When Fear is Romantic: The Psychology of Scary Movies

In the spirit of Halloween, let’s talk about the psychology behind horror, and how it relates to romance. 

OkCupid introduced an interesting finding in 2014 that liking scary movies was one of the best predictors of long-term romantic compatibility. This finding was never published in a peer-reviewed academic journal, so we take it with a grain of salt. However, I do want to explore the possible reasons why couples where both partners like scary movies might be more compatible– and perhaps also how watching scary movies together can bring certain couples closer together.

First though– why would anyone like horror movies in the first place? After all, they depict gruesome scenes that our brains have heavily evolved fear and disgust responses to avoid. The answer involves sensation-seeking.

Sensation-seekers are more likely to enjoy, consume, and prefer horror movies. Sensation-seeking is a personality trait that is characterized by “the drive for new, exotic, and intense experiences”, where their strong need to experience physiological arousal extends to fear-inducing experiences which intentionally activate our fight-or-flight response– resulting in a “natural high.”

Sensation-seeking gets some consideration in our matching algorithm to the extent that it is reflected in the HEXACO model of personality. Thus, it’s possible that OkCupid’s findings simply reflect a similarity in this personality trait, and that asking about horror movies measures that effectively. 

These are a lot of assumptions for something so understudied in relationship psychology. One thing we are more certain about, however, is that watching scary movies with your partner can actually deepen your romantic bond.

For one, scary movies are designed to make you fearful, anxious, and nervous. Those who’ve read my previous piece on the misattribution of arousal theory might know where I’m going with this– as evidenced by the Capilano Suspension Bridge Study, the human body is often unable to tell the difference between fearful arousal and sexual arousal. Engaging in a physiologically arousing activity with your partner (...like watching a horror movie) definitely reflects this principle.

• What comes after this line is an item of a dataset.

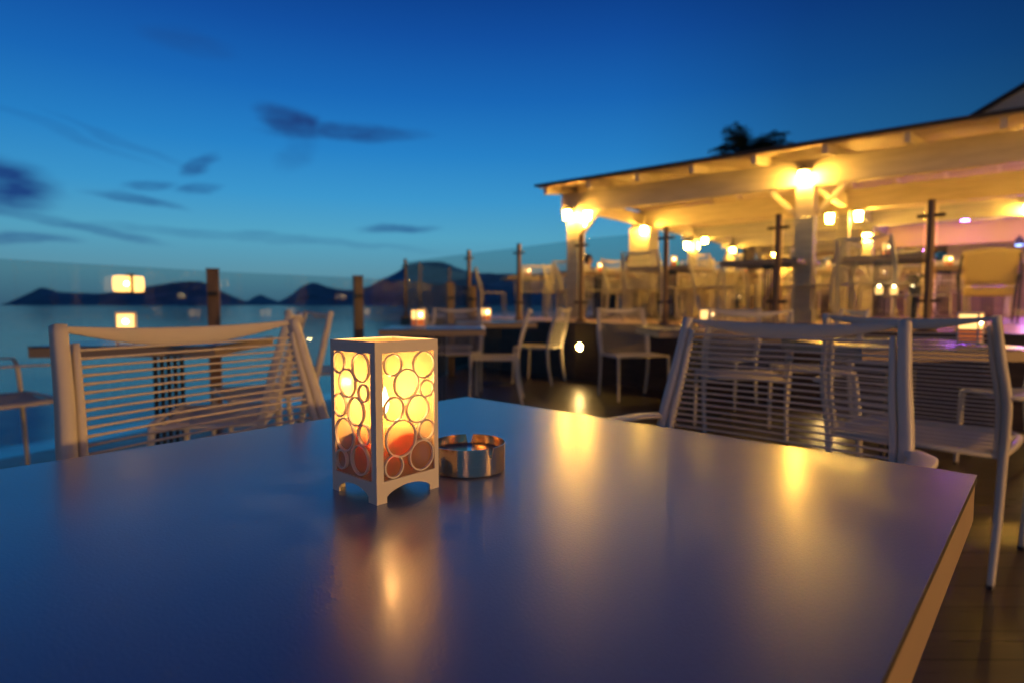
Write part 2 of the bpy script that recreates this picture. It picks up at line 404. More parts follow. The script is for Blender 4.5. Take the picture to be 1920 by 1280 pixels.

The other interesting way that horror movies can bring couples closer is known, adorably, as The Snuggle Theory of Horror

It works by “providing [heterosexual couples] with an opportunity to fulfill their traditional gender roles” which can be personally and socially gratifying for couples who derive pleasure from identifying with conventionally “masculine” (e.g., stoic, fearless) and “feminine” (e.g., sensitive) traits.

Regardless of where you fall on the sensation-seeking spectrum, watching horror movies is a great way to increase attraction by getting your blood pumping with another person. If you’re looking for love this Halloween, grab a cutie and watch a movie. Preferably one that scares you into each other’s arms!